Note that this will not work if there are 2 errors, eg 000111 becomes 110111. If a receiver receives 110111, he will infer that the correct codeword is 111111, which is wrong. For a code with Hamming distance n, it can only handle n/2 number of bit errors.
Designing Error Correcting Codes
- So how do we actually design the check bits so that the final codewords are far enough apart?
- A parity bit is a single check bit added to a message so that the final number of 1’s is even (or odd).
- Even parity – final number of 1’s is even
- Odd parity – final number of 1’s is odd.
Eg (we will put the parity bit at the beginning of the codeword).
In even parity, the parity bit for 1100 is 0 – so the codeword is 01100 (even number of 1’s).
In even parity, the parity bit for 1110 is 1 – so the codeword is 11110 (even number of 1’s).
In odd parity, the parity bit for 1100 is 1 – so the codeword is 11100 (odd number of 1’s).
In odd parity, the parity bit for 1110 is 0 – so the codeword is 01110 (odd number of 1’s).
Hamming Code
- Hamming discovered that we can use the minimum number of parity bits to do error correction by:
- For a codeword, use the bits 1, 2, 4, 8, 16, etc (the ones which are powers of two) as parity bits.
- Use the other bits 3, 5, 6, 7, 9, 10, etc, for the message bits.
- This is called the Hamming code
(Read the textbook p185 on how to do this).

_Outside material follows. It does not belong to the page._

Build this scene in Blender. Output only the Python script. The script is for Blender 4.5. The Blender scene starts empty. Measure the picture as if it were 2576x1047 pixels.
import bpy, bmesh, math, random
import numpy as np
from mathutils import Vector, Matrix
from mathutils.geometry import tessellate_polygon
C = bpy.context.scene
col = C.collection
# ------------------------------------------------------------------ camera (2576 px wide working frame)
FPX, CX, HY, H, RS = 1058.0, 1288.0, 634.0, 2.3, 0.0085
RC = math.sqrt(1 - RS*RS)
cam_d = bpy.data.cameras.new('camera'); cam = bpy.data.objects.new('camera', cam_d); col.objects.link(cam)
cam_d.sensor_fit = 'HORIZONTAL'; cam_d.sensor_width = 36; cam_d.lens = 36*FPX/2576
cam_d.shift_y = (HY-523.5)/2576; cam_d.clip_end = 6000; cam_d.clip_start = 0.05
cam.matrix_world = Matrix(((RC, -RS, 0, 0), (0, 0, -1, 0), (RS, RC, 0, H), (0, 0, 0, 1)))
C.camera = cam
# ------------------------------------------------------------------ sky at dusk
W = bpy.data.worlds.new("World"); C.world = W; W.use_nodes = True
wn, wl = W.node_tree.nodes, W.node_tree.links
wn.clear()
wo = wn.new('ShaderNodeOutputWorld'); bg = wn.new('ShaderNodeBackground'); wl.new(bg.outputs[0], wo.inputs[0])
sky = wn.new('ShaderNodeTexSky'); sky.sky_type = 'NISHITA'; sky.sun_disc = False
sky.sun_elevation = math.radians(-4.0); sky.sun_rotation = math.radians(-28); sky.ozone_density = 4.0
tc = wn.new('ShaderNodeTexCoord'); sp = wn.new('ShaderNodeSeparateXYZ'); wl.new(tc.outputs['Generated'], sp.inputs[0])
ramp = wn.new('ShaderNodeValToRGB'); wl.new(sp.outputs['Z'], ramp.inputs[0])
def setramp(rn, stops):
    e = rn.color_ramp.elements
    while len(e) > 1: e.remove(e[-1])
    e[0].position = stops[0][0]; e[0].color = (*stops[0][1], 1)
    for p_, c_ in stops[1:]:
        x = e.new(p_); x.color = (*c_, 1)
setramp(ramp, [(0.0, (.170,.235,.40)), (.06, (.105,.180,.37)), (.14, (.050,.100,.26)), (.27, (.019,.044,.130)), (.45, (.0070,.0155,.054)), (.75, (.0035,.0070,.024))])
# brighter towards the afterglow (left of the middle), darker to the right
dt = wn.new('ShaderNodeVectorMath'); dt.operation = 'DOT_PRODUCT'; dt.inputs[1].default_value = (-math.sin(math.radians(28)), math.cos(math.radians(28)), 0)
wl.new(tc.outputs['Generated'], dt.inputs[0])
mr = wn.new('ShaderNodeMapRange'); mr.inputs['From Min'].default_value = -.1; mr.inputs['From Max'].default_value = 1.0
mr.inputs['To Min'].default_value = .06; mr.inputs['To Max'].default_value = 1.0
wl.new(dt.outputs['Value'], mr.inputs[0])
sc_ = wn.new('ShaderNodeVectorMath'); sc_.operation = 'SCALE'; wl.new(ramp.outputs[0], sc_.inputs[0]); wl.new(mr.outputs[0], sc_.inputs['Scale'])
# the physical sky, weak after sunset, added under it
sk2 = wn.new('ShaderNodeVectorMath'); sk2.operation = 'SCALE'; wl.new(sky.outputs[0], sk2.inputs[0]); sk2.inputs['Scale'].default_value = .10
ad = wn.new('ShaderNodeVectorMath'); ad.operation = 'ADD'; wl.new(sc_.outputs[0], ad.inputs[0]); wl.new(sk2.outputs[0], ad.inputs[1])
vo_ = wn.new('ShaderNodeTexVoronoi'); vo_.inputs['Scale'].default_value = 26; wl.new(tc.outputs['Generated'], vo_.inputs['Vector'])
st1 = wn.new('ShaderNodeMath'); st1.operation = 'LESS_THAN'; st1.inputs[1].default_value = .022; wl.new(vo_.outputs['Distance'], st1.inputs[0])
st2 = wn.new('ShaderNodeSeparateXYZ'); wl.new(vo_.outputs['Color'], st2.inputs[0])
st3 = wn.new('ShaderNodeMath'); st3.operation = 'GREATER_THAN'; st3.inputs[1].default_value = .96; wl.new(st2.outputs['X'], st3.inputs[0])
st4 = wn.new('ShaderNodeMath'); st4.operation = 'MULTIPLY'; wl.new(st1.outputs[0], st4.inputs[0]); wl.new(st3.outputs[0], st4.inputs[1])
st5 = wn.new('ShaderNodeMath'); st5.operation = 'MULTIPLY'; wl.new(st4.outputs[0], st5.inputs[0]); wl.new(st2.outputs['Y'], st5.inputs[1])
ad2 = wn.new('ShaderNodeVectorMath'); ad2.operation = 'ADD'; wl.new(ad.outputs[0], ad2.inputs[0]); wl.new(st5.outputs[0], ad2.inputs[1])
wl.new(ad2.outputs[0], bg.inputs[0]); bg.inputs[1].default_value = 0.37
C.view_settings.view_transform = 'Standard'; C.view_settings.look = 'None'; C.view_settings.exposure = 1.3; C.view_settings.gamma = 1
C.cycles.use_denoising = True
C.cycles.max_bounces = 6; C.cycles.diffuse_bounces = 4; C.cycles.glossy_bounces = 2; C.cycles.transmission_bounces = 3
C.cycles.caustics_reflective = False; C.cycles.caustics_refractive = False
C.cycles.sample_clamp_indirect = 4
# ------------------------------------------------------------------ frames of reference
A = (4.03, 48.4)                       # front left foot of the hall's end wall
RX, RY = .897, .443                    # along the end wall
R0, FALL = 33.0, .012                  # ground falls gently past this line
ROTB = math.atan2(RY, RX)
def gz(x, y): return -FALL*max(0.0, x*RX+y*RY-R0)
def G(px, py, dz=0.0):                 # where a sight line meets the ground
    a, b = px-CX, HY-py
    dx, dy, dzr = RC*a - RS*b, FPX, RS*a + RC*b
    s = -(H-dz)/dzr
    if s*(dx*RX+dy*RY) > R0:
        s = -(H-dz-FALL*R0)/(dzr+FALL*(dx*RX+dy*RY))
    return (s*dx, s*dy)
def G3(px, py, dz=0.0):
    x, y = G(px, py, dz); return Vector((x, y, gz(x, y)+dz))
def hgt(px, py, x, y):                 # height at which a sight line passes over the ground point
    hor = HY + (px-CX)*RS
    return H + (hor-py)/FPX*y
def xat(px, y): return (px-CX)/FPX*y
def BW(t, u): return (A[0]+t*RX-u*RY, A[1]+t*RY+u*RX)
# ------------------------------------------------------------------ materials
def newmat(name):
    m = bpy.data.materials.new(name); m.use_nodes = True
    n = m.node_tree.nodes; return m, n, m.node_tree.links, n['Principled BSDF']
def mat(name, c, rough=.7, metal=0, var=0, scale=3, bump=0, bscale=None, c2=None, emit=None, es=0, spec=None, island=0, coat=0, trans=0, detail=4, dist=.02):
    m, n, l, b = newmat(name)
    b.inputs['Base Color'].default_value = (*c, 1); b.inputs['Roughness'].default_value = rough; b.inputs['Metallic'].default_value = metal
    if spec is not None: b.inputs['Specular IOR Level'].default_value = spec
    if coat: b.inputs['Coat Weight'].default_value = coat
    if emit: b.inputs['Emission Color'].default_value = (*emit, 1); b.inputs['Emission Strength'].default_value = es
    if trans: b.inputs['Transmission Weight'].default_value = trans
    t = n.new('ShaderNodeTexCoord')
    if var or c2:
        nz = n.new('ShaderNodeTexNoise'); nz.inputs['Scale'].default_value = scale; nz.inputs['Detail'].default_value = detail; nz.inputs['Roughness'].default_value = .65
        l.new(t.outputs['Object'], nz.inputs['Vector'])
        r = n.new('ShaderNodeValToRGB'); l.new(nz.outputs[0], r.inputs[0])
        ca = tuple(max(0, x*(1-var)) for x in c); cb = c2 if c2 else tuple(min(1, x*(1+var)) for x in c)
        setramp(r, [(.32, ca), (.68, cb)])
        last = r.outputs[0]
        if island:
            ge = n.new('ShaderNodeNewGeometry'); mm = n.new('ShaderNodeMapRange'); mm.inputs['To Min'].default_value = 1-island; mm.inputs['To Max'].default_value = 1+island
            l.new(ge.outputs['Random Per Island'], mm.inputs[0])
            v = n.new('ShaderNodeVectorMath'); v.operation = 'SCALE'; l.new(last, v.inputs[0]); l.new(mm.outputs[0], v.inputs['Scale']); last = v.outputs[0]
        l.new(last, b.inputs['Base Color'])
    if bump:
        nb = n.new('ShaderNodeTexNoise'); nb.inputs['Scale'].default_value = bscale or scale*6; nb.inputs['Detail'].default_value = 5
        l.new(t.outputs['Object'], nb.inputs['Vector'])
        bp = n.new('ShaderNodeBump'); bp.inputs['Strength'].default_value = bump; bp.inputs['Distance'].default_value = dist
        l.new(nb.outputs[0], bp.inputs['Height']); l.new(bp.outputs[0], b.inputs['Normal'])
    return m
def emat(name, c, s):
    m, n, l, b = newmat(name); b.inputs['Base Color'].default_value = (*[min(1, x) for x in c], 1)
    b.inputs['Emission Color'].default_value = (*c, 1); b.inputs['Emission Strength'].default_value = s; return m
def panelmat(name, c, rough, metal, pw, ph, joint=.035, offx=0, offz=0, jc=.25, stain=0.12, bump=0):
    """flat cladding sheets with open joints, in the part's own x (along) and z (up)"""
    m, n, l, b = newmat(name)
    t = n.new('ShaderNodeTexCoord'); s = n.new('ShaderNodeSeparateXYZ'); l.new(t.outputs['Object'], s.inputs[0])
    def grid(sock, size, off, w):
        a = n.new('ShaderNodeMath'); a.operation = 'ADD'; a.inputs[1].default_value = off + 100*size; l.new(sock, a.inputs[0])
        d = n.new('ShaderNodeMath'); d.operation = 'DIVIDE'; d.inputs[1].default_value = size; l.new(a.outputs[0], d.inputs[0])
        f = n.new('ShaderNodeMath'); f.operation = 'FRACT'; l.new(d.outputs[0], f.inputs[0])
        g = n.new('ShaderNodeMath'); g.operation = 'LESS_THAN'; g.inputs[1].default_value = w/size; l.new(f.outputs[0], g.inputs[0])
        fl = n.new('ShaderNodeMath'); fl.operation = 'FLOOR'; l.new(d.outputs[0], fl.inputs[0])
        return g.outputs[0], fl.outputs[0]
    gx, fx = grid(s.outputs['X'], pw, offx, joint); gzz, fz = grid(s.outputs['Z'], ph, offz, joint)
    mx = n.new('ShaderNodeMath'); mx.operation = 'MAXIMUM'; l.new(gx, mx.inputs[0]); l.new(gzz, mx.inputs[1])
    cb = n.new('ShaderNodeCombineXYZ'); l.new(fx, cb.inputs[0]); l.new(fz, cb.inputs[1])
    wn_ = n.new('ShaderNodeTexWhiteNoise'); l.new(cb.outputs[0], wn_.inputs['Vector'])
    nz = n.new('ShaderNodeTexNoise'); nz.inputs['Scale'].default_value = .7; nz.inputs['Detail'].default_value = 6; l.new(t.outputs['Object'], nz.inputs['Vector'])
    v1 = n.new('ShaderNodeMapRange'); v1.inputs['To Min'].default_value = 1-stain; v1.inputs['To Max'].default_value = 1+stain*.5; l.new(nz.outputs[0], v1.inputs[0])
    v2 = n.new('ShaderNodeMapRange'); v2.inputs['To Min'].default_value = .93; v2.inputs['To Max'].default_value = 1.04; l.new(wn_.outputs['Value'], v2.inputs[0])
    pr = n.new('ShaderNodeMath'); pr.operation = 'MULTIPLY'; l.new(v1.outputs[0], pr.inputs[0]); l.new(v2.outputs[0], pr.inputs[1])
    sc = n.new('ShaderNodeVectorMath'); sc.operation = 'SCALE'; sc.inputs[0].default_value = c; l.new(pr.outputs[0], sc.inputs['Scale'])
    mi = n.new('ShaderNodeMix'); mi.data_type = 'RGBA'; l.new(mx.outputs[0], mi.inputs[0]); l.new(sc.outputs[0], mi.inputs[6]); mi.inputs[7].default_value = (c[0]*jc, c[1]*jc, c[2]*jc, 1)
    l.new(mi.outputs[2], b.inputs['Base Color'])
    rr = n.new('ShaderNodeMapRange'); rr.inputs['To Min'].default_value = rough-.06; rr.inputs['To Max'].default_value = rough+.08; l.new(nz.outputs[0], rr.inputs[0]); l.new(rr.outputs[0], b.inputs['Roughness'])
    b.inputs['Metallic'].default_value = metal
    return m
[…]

- Hamming code used for single bit errors – can also be used for burst errors of more than one bit.
See Fig 3-6 p186
The idea is to take a series of k codewords and transmit all the first bits first, then all their second bits, the all their third bits, and so on. If we get a burst error (up to k bits), then all we lose is a single bit in each of the codewords. As we described above, we can still recover the original codeword from a single bit error.
Error Detecting Codes
- We need many parity bits to correct errors, but only a few bits to only detect errors.
- Sometimes better to just detect errors, and tell the sender to retransmit if there are errors.
- Use one parity bit per block - to detect single bit errors, we only need one parity bit in each block, regardless of how big the block is.
Cyclic Redundancy Code (CRC code)
- Also called polynomial code
- Based on the idea of representing bit strings as polynomials, and using polynomials arithmetic to compute the checksums – a checksum is a series of bits used as check bits. It is calculated by the sender based on the message and transmitted to the receiver. If the checksum calculated by the receiver is not the same as the checksum received, the receiver knows there are errors in the received message.
- Some international standard CRC codes:
- CRC-16 and CRC-CCITT uses 16-bit checksums and can catch
- all 1-bit and 2-bit errors,
- all errors with odd number of bits
- all 16-bit or less burst errors
- 99.997% of 17-bit burst errors
- 99.998% 18-bit or more burst errors
- CRC checksums usually calculated in hardward.